Objective.
Working from the top of the listing below, retype each line through the line containing "grey_plastic, hs, smooth=60)", both included, with no pictures.

Dataset section.

-*-*-

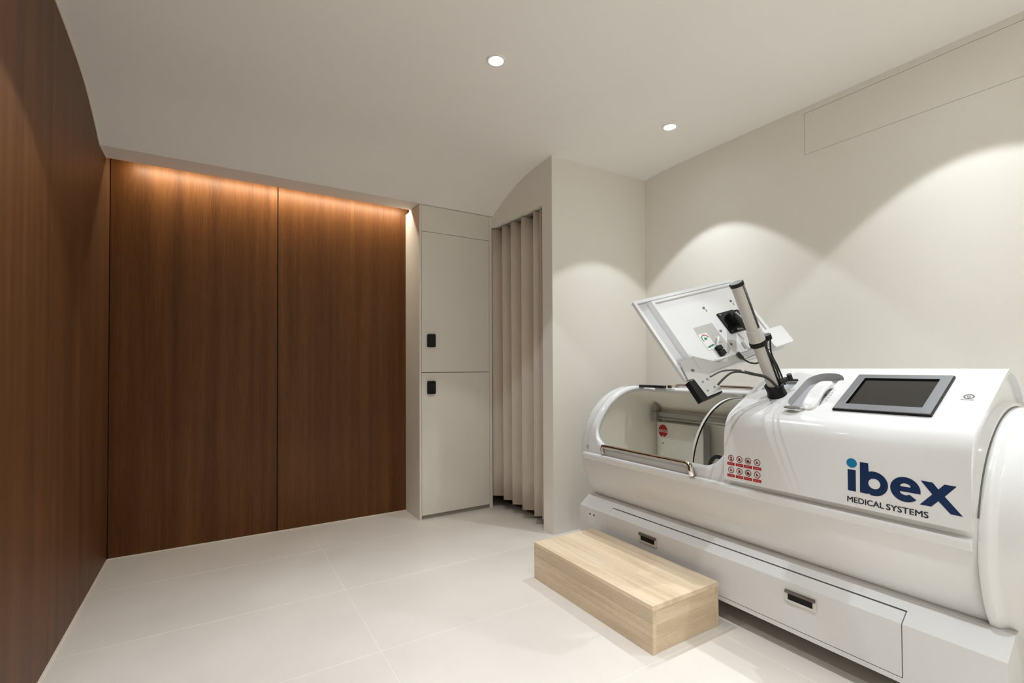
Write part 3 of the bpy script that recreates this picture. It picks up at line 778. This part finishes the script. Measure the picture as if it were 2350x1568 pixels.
mb = MB(); c0 = Vector(slant(1.020, 0.006, 0.014)); nv = (SN + Vector((0.1, 0, 0.9))).normalized()
a_ = Vector((0, 1, 0)); b_ = nv.cross(a_).normalized()
for h0, h1 in ((0.0, 0.004),):
    lp_ = [(0.030 * math.cos(R(q)), 0.015 * math.sin(R(q))) for q in range(0, 360, 15)]
    plate(mb, [lp_], lambda p, q, h: tuple(c0 + a_ * p + b_ * q + nv * h), 0.004)
build(mb, 'mouthpiece_grille', mesh_grey, hs, bevel=0.001)
build(MB().tube(catmull([slant(0.998, 0.008, 0.012), slant(0.985, 0.018, 0.006), slant(0.975, 0.035, -0.004)], 5), 0.005, 8), 'cord_end', grey_plastic, hs, smooth=60)

# ------------------------------------------------------------------ swivel monitor on its pole
MU = Vector((.9678, -.1044, .2291)).normalized(); MV = Vector((.1344, -.5555, -.8206)); MV = (MV - MU * MV.dot(MU)).normalized()
MBK = -(MU.cross(MV)).normalized()                 # out of the monitor's back, towards the room
MC = Vector((1.7952, 1.31, 1.2641)); MS = 1.0397
P0 = Vector((2.0, 1.133, 0.977)); PT = Vector((1.7273, 1.133, 1.4186)); PD = (PT - P0).normalized()
mon = empty('swivel_monitor', tuple(P0))
tag(mon, 'white monitor seen from behind, tilted on a pole above the chamber hood', 'monitor')
def ML(u, v, b=0.0): return tuple(MC + MU * (u * MS) + MV * (v * MS) + MBK * b)
def mplate(mb, loops, b0, b1): return plate(mb, loops, lambda a, c, h: ML(a, c, b0 + h), b1 - b0)
def rq(x0, x1, y0, y1): return [(x0, y0), (x1, y0), (x1, y1), (x0, y1)]
# housing: front plate, rim, deep rear shell
mb = MB(); mplate(mb, [rrect(-0.270, 0.306, -0.200, 0.186, 0.004, 2)], -0.016, -0.010)
housing = build(mb, 'housing', mon_white, mon, bevel=0.001)
mb = MB(); mplate(mb, [rrect(-0.270, 0.306, -0.200, 0.186, 0.004, 2), rrect(-0.2555, 0.292, -0.186, 0.175, 0.003, 2)], -0.010, 0.0)
build(mb, 'rim', mon_white, housing, bevel=0.001)
mb = MB(); mplate(mb, [rq(-0.2545, -0.206, -0.185, 0.112)], -0.0098, -0.0085)
build(mb, 'side_channel', lilac_grey, housing)
mb = MB()                                           # rear cover: bevelled slab with a sloping top shelf
o1 = [(-0.2045, -0.184), (0.290, -0.184), (0.290, 0.160), (-0.2045, 0.160)]
o2 = [(-0.194, -0.176), (0.283, -0.176), (0.283, 0.150), (-0.194, 0.150)]
o3 = [(-0.186, -0.170), (0.278, -0.170), (0.278, 0.146), (-0.186, 0.146)]
L0 = [ML(a, b, -0.0098) for a, b in o1]; L1 = [ML(a, b, 0.010) for a, b in o2]
mb.add(L0 + L1, [(i, (i + 1) % 4, 4 + (i + 1) % 4, 4 + i) for i in range(4)])
i0 = [(-0.181, -0.166), (0.275, -0.166), (0.275, 0.143), (-0.181, 0.143)]
mb.add(L1 + [ML(a, b, 0.010) for a, b in i0], [(i, (i + 1) % 4, 4 + (i + 1) % 4, 4 + i) for i in range(4)])
mb.add([ML(a, b, 0.010) for a, b in i0] + [ML(-0.181, -0.098, 0.0035), ML(0.275, -0.098, 0.0035), ML(0.275, 0.143, 0.0035), ML(-0.181, 0.143, 0.0035), ML(-0.181, -0.166, 0.000), ML(0.275, -0.166, 0.000)],
       [(0, 1, 9, 8), (8, 9, 5, 4), (4, 5, 6, 7), (1, 2, 6, 5, 9), (3, 0, 8, 4, 7), (2, 3, 7, 6)])
rear = build(mb, 'rear_cover', mon_white, housing, smooth=20)
# port recess, stickers, screws on the rear cover
mb = MB(); mplate(mb, [[(-0.079, -0.012), (0.027, -0.013), (0.0275, 0.119), (-0.006, 0.140), (-0.055, 0.142), (-0.056, 0.024), (-0.083, 0.021)]], 0.0036, 0.0044)
build(mb, 'port_recess', grey_plastic, housing)
for a, b in ((0.0422, -0.0893), (0.2085, -0.0889), (0.0415, 0.0333), (0.0444, 0.1026)):
    build(mplate(MB(), [circle(a, b, 0.0058, 12)], 0.0036, 0.006), 'screw', mesh_grey, housing)
for a, b in ((0.046, -0.074), (0.212, -0.072)):
    build(mplate(MB(), [rq(a - 0.0015, a + 0.0015, b - 0.006, b + 0.006)], 0.0036, 0.0046), 'slot', mesh_grey, housing)
mb = MB()
def band(cx_, cy_, r0, r1, a0, a1, n=14): return [(cx_ + r1 * math.cos(R(a0 + (a1 - a0) * i / n)), cy_ + r1 * math.sin(R(a0 + (a1 - a0) * i / n))) for i in range(n + 1)] + [(cx_ + r0 * math.cos(R(a1 - (a1 - a0) * i / n)), cy_ + r0 * math.sin(R(a1 - (a1 - a0) * i / n))) for i in range(n + 1)]
mb.cur = 2; mplate(mb, [rrect(-0.084, -0.034, 0.022, 0.100, 0.004, 3)], 0.0045, 0.0049)
mb.cur = 1; mplate(mb, [band(-0.058, 0.048, 0.0155, 0.020, 250, 352)], 0.005, 0.0052)
mb.cur = 0; mplate(mb, [band(-0.058, 0.048, 0.0155, 0.020, 150, 245)], 0.005, 0.0052)
mplate(mb, [circle(-0.058, 0.048, 0.0085, 14, 0.006)], 0.005, 0.0052)
mplate(mb, [[(-0.078, 0.084), (-0.040, 0.078), (-0.038, 0.085), (-0.074, 0.091)]], 0.005, 0.0052)
lg = build(mb, 'maker_mark', [green, red, white_satin], housing); lg['label'] = 'small white label with red and green curved mark'
mb = MB(); mb.lathe([(0.017, 0.0), (0.015, 0.003), (0.008, 0.004)], ML(0.004, 0.066, 0.0044), tuple(MBK), 20)
build(mb, 'cable_port', grey_plastic, housing, smooth=40)
mb = MB(); mplate(mb, [rrect(-0.050, -0.022, 0.096, 0.114, 0.002, 2)], 0.0044, 0.020); mplate(mb, [rrect(-0.050, -0.022, 0.117, 0.138, 0.002, 2)], 0.0044, 0.020)
build(mb, 'cable_plug', black, housing, bevel=0.001)
build(MB().tube(catmull([ML(-0.036, 0.095, 0.013), ML(-0.022, 0.075, 0.022), ML(-0.004, 0.062, 0.014), ML(0.004, 0.066, 0.006)], 6), 0.0045, 8), 'adapter_lead', white_satin, housing, smooth=60)
# bottom bar, bracket plate, black reader, end box
mb = MB(); mplate(mb, [[(-0.180, 0.148), (-0.088, 0.160), (0.018, 0.146), (0.300, 0.146), (0.300, 0.168), (-0.139, 0.186), (-0.180, 0.186)]], 0.0008, 0.006)
build(mb, 'bottom_bar', grey_plastic, mon, bevel=0.001)
mb = MB()
hol = [circle(-0.2222, 0.159, 0.0085, 14, 0.0065)]
mplate(mb, [[(-0.2555, 0.1150), (-0.180, 0.104), (-0.170, 0.110), (-0.088, 0.1587), (-0.110, 0.186), (-0.1485, 0.1889), (-0.178, 0.2090), (-0.1485, 0.2590), (-0.1565, 0.2697), (-0.2356, 0.2716), (-0.2425, 0.1907), (-0.268, 0.1885)]] + hol, 0.008, 0.0115)
br_ = build(mb, 'bracket_plate', grey_plastic, mon, bevel=0.0008)
build(mplate(MB(), [[(-0.186, 0.1064), (-0.1765, 0.105), (-0.180, 0.1612), (-0.189, 0.1612)]], 0.0117, 0.0125), 'bracket_slot', cradle_grey, br_)
for a, b in ((-0.214, 0.214), (-0.188, 0.209), (-0.218, 0.251), (-0.180, 0.247)): build(mplate(MB(), [circle(a, b, 0.0035, 10)], 0.0117, 0.0135), 'bracket_screw', mesh_grey, br_)
mb = MB(); mplate(mb, [[(-0.268, 0.193), (-0.236, 0.193), (-0.150, 0.262), (-0.157, 0.2755), (-0.268, 0.280)]], -0.018, 0.0078)
build(mb, 'black_reader', black, mon, bevel=0.002)
mb = MB(); mplate(mb, [rrect(0.226, 0.346, 0.094, 0.180, 0.010, 4)], -0.034, 0.026)
build(mb, 'end_box', mon_white, mon, bevel=0.006)
mb = MB(); mplate(mb, [rrect(0.10, 0.215, 0.104, 0.146, 0.004, 3)], 0.0036, 0.016)
build(mb, 'rear_vent_box', white_satin, mon, bevel=0.003)
# screen on the far side of the housing
mb = MB(); mplate(mb, [rq(-0.25, 0.286, -0.18, 0.165)], -0.0175, -0.0162)
build(mb, 'screen', screenm, housing)
# mount
mb = MB(); mplate(mb, [rrect(0.0795, 0.180, -0.0450, 0.0595, 0.004, 3)], 0.0036, 0.009)
vesa = build(mb, 'mount_plate', black, mon, bevel=0.001)
for a, b in ((0.090, -0.035), (0.170, -0.035), (0.090, 0.050), (0.170, 0.050)): build(mplate(MB(), [circle(a, b, 0.0042, 10)], 0.009, 0.012), 'mount_bolt', chrome, vesa)
tgt = Vector(ML(0.130, 0.004, 0.0)); k_ = (tgt - P0).dot(PD); near = P0 + PD * k_
mb = MB()
mplate(mb, [rrect(0.112, 0.166, -0.026, 0.030, 0.006, 3)], 0.009, 0.040)
mb.tube([Vector(ML(0.139, 0.002, 0.038)), near], 0.021, 16)
build(mb, 'tilt_joint', black, vesa, bevel=0.002, smooth=40)
mb = MB(); mb.tube([near - PD * 0.012, near + PD * 0.012], 0.0252, 28)
build(mb, 'clamp_ring', alu, mon, smooth=40)
build(MB().tube([Vector(ML(0.120, 0.048, 0.014)), Vector(ML(0.155, 0.080, 0.05))], 0.004, 8), 'tilt_lever', steel_grey, vesa, smooth=60)
# pole
Lp = (PT - P0).length
mb = MB(); mb.lathe([(0.0245, 0.02), (0.0245, Lp - 0.008)], P0, tuple(PD), 36)
pole = build(mb, 'pole', alu, mon, smooth=40)
mb = MB(); mb.lathe([(0.0262, Lp - 0.010), (0.0268, Lp - 0.004), (0.0262, Lp + 0.003), (0.0235, Lp + 0.005), (0.019, Lp + 0.0046)], P0, tuple(PD), 36, False, False); mb.cur = 1
mb.lathe([(0.019, Lp + 0.0046), (0.002, Lp + 0.0044)], P0, tuple(PD), 36, False, True)
build(mb, 'pole_cap', [black, principled('cap_grey', (0.22, 0.22, 0.215), 0.6)], pole, smooth=40)
side = Vector((0.68802, -0.58831, 0.42487)); side = (side - PD * side.dot(PD)).normalized()     # the pole's cable side
front = Vector((-0.69963, -0.56909, -0.43204)); front = (front - PD * front.dot(PD)).normalized()
gf = (front - side * front.dot(side)).normalized()
edge = (side * 0.95 + front * 0.32).normalized()
mb = MB(); gr = [[P0 + PD * hh + (side * math.cos(R(a)) + gf * math.sin(R(a))) * 0.0251 for a in range(-22, 76, 11)] for hh in (0.03, Lp - 0.011)]
mb.add(gr[0] + gr[1], [(i, i + 1, 9 + i + 1, 9 + i) for i in range(8)])
build(mb, 'pole_groove', rubber, pole, smooth=60, solid=(0.0015, -1))
hcol = 0.262
mb = MB(); mb.lathe([(0.0248, hcol - 0.002), (0.031, hcol + 0.0), (0.0295, hcol + 0.03), (0.0285, hcol + 0.052), (0.0248, hcol + 0.053)], P0, tuple(PD), 32)
build(mb, 'collar', alu, mon, smooth=40)
mb = MB(); mb.lathe([(0.0248, hcol - 0.020), (0.033, hcol - 0.020), (0.034, hcol - 0.010), (0.033, hcol - 0.002), (0.0248, hcol - 0.002)], P0, tuple(PD), 32)
build(mb, 'cable_clip_ring', black, mon, smooth=40)
kc = P0 + PD * (hcol - 0.004) + side * 0.040
mb = MB(); mb.tube([kc - PD * 0.011, kc + PD * 0.011], 0.0165, 18)
build(mb, 'cable_clip', black, mon, bevel=0.002, smooth=40)
mb = MB(); mb.lathe([(0.034, -0.011), (0.0375, -0.004), (0.0375, 0.0), (0.034, 0.022), (0.036, 0.050), (0.0325, 0.052), (0.0250, 0.050), (0.0250, 0.03)], P0, tuple(PD), 36)
build(mb, 'base_socket', black, mon, smooth=40)
mb = MB(); mb.lathe([(0.047, -0.0120), (0.047, -0.0085), (0.040, -0.0075)], P0, tuple(PD), 36)
build(mb, 'base_flange', chrome, mon, smooth=40)
kb = P0 + PD * 0.055 + side * 0.040 + front * 0.006
mb = MB(); mb.tube([kb - side * 0.02, kb + side * 0.02 - PD * 0.004], 0.0105, 12); mb.tube([kb + side * 0.030 + PD * 0.014, kb + side * 0.030 - PD * 0.012], 0.0095, 12); mb.tube([kb + side * 0.02 - PD * 0.01, kb + side * 0.055 - PD * 0.028], 0.0058, 8)
build(mb, 'clamp_knob', rubber, mon, bevel=0.001, smooth=40)
# cables
def cable(name, pts, r, mat=rubber): return build(MB().tube(catmull(pts, 6), r, 8), name, mat, mon, smooth=60)
s0 = P0 + PD * 0.056 + front * 0.036 + side * 0.012
cable('cable', [(1.6434, 1.1929, 1.0561), (1.700, 1.185, 1.0765), (1.755, 1.17, 1.0815), (1.8153, 1.165, 1.0769), (1.862, 1.148, 1.0664), (1.905, 1.122, 1.0530), tuple(s0)], 0.0036, principled('cable_grey', (0.085, 0.078, 0.068), 0.5))
cable('cable', [(1.6465, 1.1611, 1.0264), (1.675, 1.158, 1.048), (1.715, 1.153, 1.0700), (1.765, 1.148, 1.0745), (1.840, 1.140, 1.0630), (1.895, 1.118, 1.0490), tuple(s0 - PD * 0.008)], 0.0042)
cable('cable', [(1.8381, 1.2034, 1.1519), (1.858, 1.196, 1.131), (1.888, 1.188, 1.1135), (1.925, 1.178, 1.108), (1.955, 1.170, 1.118)], [0.0075] * 7 + [0.0036] * 18)
cable('cable', [tuple(kc + front * 0.004), (1.8898, 1.11, 1.1675), (1.9349, 1.106, 1.1061), (1.9652, 1.104, 1.0525), tuple(P0 + PD * 0.06 + side * 0.03 + front * 0.03)], 0.0042)
cable('cable', [tuple(kc + side * 0.012), (1.934, 1.118, 1.150), (1.964, 1.110, 1.096), (1.985, 1.104, 1.052), (2.008, 1.104, 1.020)], 0.0034)
cable('cable_tie', [(1.8030, 1.162, 1.0820), (1.8033, 1.158, 1.0765), (1.8030, 1.152, 1.0690)], 0.0048, white_satin)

-*-*-

Expected output.
Write part 3 of the bpy script that recreates this picture. It picks up at line 778. This part finishes the script. Measure the picture as if it were 2350x1568 pixels.
mb = MB(); c0 = Vector(slant(1.020, 0.006, 0.014)); nv = (SN + Vector((0.1, 0, 0.9))).normalized()
a_ = Vector((0, 1, 0)); b_ = nv.cross(a_).normalized()
for h0, h1 in ((0.0, 0.004),):
    lp_ = [(0.030 * math.cos(R(q)), 0.015 * math.sin(R(q))) for q in range(0, 360, 15)]
    plate(mb, [lp_], lambda p, q, h: tuple(c0 + a_ * p + b_ * q + nv * h), 0.004)
build(mb, 'mouthpiece_grille', mesh_grey, hs, bevel=0.001)
build(MB().tube(catmull([slant(0.998, 0.008, 0.012), slant(0.985, 0.018, 0.006), slant(0.975, 0.035, -0.004)], 5), 0.005, 8), 'cord_end', grey_plastic, hs, smooth=60)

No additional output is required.